To do: How many lines in this data contain the string "scene"? Reply with the number only.

──────

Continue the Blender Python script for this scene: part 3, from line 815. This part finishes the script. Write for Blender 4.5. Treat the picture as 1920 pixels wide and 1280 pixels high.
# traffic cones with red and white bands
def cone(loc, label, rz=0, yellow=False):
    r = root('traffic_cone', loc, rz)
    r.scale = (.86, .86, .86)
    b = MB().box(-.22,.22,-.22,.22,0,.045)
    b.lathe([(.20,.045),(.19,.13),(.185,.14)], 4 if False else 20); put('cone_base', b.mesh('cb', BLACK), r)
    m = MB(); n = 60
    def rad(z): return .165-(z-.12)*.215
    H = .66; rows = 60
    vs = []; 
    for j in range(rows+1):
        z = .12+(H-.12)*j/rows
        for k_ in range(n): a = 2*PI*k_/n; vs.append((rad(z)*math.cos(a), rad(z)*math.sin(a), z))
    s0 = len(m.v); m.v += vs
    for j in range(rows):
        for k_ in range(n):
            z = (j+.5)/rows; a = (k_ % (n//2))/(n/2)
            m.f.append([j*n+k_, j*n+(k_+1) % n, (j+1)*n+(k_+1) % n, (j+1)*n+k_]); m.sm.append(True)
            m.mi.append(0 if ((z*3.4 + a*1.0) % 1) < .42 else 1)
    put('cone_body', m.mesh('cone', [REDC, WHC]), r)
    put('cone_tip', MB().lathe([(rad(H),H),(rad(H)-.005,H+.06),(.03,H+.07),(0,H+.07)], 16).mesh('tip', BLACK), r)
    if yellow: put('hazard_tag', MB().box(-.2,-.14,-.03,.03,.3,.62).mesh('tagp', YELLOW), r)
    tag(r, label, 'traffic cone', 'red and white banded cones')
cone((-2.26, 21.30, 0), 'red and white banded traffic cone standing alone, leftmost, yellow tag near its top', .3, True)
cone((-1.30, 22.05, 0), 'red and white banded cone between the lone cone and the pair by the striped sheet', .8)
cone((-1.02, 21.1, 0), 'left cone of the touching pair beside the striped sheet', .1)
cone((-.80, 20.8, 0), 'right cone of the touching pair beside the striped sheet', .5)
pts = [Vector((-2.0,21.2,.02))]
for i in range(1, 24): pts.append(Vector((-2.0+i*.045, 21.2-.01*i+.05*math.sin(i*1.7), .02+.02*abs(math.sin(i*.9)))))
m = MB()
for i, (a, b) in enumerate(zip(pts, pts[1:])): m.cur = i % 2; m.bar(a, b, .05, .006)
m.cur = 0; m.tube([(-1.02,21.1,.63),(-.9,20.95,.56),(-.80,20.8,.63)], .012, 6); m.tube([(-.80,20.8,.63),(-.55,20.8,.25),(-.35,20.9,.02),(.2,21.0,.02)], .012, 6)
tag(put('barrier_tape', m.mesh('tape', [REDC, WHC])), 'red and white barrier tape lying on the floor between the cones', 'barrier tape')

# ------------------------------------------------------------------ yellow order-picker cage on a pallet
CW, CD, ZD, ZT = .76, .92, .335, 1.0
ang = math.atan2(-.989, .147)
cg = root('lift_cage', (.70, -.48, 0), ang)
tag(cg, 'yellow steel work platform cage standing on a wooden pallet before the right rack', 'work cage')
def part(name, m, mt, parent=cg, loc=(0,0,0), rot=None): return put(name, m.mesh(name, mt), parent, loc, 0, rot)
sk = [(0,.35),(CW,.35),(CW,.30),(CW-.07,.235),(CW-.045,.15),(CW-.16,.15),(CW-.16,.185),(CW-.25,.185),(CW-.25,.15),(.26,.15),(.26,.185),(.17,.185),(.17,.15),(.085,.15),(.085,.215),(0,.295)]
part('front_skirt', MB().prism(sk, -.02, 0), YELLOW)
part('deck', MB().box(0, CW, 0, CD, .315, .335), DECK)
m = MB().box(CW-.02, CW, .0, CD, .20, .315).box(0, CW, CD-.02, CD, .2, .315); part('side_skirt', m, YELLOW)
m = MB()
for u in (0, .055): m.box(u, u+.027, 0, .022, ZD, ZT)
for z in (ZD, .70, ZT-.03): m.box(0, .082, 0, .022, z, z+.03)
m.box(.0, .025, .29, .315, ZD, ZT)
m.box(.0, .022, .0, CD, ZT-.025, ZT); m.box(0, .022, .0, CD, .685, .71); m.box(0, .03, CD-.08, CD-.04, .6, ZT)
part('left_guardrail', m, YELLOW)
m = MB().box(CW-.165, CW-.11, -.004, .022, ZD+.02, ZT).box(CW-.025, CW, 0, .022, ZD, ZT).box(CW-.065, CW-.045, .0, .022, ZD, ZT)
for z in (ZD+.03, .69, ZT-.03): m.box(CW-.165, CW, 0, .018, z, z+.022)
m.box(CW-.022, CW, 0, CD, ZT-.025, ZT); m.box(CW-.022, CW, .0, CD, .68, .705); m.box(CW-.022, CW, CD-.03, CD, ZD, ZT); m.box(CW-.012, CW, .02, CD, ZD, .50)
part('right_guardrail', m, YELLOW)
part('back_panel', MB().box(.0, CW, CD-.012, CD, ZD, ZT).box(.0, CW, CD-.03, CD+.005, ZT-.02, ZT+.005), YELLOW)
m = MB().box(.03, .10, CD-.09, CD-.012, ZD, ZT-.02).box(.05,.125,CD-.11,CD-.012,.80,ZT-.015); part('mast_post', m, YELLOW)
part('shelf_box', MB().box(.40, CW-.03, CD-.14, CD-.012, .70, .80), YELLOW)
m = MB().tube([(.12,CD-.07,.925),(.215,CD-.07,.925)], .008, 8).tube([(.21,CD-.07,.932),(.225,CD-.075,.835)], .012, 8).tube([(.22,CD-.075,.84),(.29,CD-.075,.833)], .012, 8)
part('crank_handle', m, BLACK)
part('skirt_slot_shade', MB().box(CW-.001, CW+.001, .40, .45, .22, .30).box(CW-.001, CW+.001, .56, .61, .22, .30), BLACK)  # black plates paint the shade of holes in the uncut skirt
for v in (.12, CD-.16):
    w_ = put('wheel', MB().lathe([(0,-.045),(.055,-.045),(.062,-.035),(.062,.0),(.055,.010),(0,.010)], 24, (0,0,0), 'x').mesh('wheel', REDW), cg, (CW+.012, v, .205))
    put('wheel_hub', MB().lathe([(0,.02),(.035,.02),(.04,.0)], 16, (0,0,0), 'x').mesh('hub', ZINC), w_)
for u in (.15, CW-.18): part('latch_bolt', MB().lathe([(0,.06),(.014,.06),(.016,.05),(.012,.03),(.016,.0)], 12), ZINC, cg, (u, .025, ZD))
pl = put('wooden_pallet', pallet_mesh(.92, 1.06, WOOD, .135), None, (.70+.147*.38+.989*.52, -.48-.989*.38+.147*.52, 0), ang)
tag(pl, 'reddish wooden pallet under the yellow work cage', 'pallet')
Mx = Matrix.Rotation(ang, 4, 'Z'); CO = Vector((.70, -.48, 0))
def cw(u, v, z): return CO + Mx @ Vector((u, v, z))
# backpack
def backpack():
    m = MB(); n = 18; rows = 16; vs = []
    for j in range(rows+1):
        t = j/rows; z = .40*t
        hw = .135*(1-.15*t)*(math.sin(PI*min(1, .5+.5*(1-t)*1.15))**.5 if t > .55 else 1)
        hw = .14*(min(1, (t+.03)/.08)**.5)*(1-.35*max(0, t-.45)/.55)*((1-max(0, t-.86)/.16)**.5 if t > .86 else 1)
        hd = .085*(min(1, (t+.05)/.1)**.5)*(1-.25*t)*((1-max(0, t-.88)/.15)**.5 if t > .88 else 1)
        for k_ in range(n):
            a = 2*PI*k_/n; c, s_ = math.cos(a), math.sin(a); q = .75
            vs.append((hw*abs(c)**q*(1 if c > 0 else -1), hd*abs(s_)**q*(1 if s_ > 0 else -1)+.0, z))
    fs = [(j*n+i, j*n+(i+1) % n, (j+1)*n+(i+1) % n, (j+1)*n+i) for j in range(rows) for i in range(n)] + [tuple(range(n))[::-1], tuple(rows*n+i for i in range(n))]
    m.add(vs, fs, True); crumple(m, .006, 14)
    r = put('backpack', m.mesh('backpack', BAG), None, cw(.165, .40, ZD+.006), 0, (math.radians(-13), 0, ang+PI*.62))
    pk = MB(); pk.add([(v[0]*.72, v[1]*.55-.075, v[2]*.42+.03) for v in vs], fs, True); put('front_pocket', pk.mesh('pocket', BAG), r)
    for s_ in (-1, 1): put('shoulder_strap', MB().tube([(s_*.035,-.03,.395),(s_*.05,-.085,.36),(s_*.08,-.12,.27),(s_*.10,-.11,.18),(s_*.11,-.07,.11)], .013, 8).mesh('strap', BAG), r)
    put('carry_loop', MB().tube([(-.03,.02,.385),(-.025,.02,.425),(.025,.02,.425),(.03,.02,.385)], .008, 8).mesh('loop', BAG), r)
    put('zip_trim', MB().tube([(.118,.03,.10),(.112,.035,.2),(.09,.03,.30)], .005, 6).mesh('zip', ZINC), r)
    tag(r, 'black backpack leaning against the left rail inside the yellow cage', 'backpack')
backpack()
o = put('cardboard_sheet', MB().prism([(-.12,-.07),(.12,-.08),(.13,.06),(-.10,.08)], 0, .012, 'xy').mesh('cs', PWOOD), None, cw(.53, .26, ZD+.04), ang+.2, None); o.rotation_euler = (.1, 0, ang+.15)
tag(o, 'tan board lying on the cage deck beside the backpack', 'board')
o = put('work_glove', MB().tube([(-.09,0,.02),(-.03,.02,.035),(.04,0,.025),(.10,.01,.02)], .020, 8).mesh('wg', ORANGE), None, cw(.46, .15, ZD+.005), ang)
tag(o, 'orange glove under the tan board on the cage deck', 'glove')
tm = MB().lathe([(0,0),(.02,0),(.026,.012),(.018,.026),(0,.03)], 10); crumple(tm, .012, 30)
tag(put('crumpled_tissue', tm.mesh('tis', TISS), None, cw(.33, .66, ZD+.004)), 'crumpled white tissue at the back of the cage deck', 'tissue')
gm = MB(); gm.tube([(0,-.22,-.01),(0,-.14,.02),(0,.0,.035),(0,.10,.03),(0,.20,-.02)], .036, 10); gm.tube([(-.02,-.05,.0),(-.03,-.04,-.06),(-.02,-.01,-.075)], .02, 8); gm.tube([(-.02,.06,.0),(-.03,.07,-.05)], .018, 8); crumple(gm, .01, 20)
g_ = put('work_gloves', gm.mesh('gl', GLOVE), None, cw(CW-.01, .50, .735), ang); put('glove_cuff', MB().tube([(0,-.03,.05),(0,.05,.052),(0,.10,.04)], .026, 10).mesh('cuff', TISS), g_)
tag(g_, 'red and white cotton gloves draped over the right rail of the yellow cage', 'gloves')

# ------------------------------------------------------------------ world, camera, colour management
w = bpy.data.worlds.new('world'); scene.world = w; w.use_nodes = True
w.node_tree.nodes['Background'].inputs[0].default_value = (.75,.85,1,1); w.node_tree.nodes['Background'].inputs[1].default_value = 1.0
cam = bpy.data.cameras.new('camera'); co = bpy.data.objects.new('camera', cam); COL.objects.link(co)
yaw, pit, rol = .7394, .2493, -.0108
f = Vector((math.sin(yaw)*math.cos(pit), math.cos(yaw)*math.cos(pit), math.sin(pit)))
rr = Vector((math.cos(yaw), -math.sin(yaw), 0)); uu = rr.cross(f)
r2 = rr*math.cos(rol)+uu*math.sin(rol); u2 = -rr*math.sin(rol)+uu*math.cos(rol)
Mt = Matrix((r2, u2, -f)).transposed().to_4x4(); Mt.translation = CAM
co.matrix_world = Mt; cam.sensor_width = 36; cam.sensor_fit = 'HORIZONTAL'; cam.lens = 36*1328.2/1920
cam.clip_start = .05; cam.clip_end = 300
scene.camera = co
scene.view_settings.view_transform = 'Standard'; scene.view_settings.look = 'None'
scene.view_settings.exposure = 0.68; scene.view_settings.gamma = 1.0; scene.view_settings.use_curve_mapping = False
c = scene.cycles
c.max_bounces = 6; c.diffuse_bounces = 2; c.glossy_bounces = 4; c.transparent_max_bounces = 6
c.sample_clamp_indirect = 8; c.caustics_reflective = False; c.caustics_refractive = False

──────

Task answer: 6